Luna
Volar hasta la misteriosa luna es un sueño recurrente. Una luna agigantada por el crepúsculo, aumentada en su perigeo, brillante por su proximidad a la tierra y una silueta recortada en el aire, volando en plano adelantado contra su enorme disco de plata, es una imagen poderosa que permanece en la retina de por vida. Ayer precisamente pudimos contemplar la superluna del siglo; pese a carecer de un teleobjetivo que la agrandara como en el film resultó un espectáculo magnífico.

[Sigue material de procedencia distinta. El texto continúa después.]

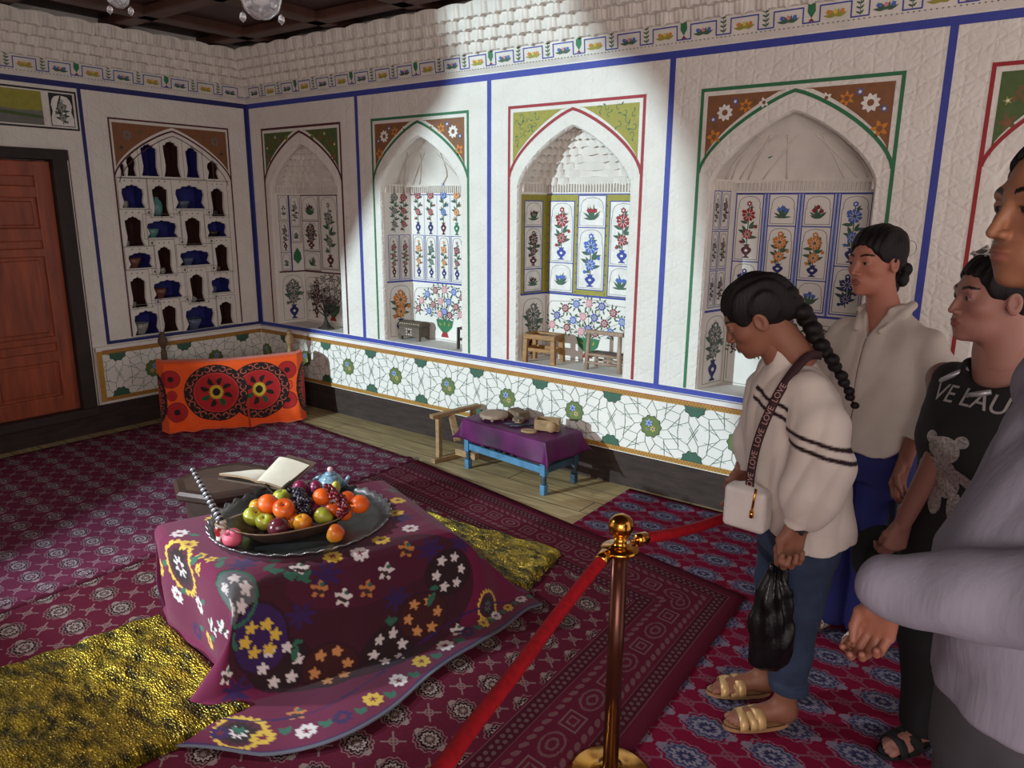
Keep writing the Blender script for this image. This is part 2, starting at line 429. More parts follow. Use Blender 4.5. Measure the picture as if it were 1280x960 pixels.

La secuencia de la bici voladora sustentada milagrosamente por la misteriosa fuerza del entrañable ET procede del mundo de los mitos, habita en la morada de los deseos latentes del ser humano; siempre intentó alcanzarla: quizá con una alta torre, acaso con una escalera gigante, puede que con alas emplumadas fijadas con cera, casualmente con una carro tirado por patos salvajes, eventualmente con una bala de cañón... El ser humano terminó alcanzándola con un cohete. Pero yo me quedo con la poética imagen de un niño y su mascota extraterrestre pedaleando en el vacío sobre una bici voladora. Allá por el cielo nocturno. Y, muy cerca, una gran luna plateada.